OBJECTIVE: Quote verbatim the span of lines that begins the listing below and closes with the line containing "wall_brace(XR, 1, 4, 'green".

++++++++++++++++++++

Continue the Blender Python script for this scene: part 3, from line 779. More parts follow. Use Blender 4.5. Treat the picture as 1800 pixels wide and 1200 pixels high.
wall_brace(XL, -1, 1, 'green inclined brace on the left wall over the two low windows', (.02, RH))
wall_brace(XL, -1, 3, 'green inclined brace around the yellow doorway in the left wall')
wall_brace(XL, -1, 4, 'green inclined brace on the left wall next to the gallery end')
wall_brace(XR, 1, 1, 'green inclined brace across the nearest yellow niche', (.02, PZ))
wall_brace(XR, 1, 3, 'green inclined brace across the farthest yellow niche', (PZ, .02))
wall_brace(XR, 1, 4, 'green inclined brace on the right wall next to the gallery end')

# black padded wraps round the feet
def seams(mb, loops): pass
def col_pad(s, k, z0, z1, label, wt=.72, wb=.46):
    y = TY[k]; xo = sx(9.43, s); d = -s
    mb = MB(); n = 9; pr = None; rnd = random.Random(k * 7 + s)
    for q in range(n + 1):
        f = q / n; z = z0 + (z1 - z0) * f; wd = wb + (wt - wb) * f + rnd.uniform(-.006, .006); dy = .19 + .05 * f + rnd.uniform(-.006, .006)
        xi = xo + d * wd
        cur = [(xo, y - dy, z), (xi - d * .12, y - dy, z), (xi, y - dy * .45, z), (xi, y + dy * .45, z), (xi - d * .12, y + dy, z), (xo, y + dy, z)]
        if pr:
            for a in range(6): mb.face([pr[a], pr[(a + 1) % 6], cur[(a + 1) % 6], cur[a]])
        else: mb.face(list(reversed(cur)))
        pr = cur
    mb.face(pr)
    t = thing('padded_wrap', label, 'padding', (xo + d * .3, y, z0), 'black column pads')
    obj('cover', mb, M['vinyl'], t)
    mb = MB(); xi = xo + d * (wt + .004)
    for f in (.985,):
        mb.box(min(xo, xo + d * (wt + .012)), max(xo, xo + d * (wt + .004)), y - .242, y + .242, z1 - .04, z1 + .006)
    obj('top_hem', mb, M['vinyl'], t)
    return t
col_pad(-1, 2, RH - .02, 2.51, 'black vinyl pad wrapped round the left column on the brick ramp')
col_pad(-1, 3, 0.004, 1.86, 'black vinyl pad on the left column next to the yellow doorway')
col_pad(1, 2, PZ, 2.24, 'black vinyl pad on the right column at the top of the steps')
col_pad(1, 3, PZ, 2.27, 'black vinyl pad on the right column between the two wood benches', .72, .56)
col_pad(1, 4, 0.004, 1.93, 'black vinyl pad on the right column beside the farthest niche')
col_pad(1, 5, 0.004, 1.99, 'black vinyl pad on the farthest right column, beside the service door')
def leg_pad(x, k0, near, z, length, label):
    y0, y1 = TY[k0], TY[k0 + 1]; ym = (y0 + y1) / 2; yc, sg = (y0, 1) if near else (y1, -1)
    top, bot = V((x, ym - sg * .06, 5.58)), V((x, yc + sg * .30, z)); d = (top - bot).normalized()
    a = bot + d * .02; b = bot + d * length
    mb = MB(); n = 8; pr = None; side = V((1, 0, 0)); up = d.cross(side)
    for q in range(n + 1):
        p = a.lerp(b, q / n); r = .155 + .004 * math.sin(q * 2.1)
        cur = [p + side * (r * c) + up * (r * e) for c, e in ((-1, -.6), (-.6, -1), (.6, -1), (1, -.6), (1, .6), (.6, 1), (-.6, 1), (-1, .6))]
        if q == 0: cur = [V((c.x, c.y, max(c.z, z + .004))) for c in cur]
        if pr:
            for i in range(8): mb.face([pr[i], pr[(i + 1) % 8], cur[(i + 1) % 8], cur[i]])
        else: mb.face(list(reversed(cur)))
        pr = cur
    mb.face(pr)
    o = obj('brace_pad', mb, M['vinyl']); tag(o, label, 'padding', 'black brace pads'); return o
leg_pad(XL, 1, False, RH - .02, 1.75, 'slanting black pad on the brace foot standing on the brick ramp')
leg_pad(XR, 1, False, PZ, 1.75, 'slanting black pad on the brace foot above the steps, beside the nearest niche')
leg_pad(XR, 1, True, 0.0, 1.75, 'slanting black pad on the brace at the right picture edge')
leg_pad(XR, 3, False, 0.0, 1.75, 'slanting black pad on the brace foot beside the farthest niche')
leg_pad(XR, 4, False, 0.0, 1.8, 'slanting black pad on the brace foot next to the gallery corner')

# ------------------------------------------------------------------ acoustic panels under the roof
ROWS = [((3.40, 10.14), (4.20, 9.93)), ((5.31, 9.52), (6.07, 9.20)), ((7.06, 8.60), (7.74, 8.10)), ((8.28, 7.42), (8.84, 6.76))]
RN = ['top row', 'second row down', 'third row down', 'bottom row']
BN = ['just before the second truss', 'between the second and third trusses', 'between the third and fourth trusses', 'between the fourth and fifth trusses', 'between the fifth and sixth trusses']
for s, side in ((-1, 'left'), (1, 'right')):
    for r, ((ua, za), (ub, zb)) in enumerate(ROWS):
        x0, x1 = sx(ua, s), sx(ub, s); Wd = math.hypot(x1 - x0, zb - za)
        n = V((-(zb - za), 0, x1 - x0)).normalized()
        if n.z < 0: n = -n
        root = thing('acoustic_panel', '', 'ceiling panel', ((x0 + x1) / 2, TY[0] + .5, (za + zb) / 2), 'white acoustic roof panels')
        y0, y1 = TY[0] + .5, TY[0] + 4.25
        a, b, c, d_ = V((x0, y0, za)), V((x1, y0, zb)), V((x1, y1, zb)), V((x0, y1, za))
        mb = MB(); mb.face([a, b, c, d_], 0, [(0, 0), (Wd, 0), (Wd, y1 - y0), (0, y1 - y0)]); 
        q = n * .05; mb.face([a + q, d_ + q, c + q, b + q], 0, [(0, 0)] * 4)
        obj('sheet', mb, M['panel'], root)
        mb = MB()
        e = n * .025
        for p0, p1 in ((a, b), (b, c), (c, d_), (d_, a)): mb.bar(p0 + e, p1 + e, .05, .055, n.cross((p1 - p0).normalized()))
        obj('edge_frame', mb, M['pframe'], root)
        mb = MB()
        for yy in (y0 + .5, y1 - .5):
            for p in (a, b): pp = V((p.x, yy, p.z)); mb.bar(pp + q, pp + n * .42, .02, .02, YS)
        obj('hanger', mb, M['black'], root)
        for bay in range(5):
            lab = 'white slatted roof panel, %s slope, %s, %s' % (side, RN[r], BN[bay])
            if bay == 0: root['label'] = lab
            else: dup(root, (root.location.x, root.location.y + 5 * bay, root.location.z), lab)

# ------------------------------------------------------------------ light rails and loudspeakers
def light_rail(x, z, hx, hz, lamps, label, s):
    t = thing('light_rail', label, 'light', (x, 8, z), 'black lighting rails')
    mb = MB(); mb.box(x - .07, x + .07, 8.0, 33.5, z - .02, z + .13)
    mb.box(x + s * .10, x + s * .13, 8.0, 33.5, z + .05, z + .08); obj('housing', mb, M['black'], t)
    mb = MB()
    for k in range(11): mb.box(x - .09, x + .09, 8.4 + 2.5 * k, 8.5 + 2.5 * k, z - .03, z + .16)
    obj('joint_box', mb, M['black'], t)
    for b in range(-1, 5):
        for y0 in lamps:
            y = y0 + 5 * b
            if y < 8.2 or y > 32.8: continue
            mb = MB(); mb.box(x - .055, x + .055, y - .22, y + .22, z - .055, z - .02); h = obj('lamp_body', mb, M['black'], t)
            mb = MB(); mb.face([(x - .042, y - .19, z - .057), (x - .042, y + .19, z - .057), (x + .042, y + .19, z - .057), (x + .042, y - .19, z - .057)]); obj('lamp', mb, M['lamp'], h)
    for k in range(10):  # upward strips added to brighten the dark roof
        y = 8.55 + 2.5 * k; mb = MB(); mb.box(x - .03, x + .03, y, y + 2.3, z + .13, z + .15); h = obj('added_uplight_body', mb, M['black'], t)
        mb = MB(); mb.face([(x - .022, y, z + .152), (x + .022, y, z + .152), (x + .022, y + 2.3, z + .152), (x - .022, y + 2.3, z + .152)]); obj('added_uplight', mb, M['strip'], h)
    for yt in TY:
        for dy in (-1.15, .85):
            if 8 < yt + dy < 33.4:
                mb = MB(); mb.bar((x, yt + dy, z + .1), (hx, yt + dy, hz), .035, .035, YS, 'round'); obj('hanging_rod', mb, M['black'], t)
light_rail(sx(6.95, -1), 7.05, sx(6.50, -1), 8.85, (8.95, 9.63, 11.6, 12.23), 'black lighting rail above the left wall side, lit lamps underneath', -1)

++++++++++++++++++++

SOLUTION:
Continue the Blender Python script for this scene: part 3, from line 779. More parts follow. Use Blender 4.5. Treat the picture as 1800 pixels wide and 1200 pixels high.
wall_brace(XL, -1, 1, 'green inclined brace on the left wall over the two low windows', (.02, RH))
wall_brace(XL, -1, 3, 'green inclined brace around the yellow doorway in the left wall')
wall_brace(XL, -1, 4, 'green inclined brace on the left wall next to the gallery end')
wall_brace(XR, 1, 1, 'green inclined brace across the nearest yellow niche', (.02, PZ))
wall_brace(XR, 1, 3, 'green inclined brace across the farthest yellow niche', (PZ, .02))
wall_brace(XR, 1, 4, 'green inclined brace on the right wall next to the gallery end')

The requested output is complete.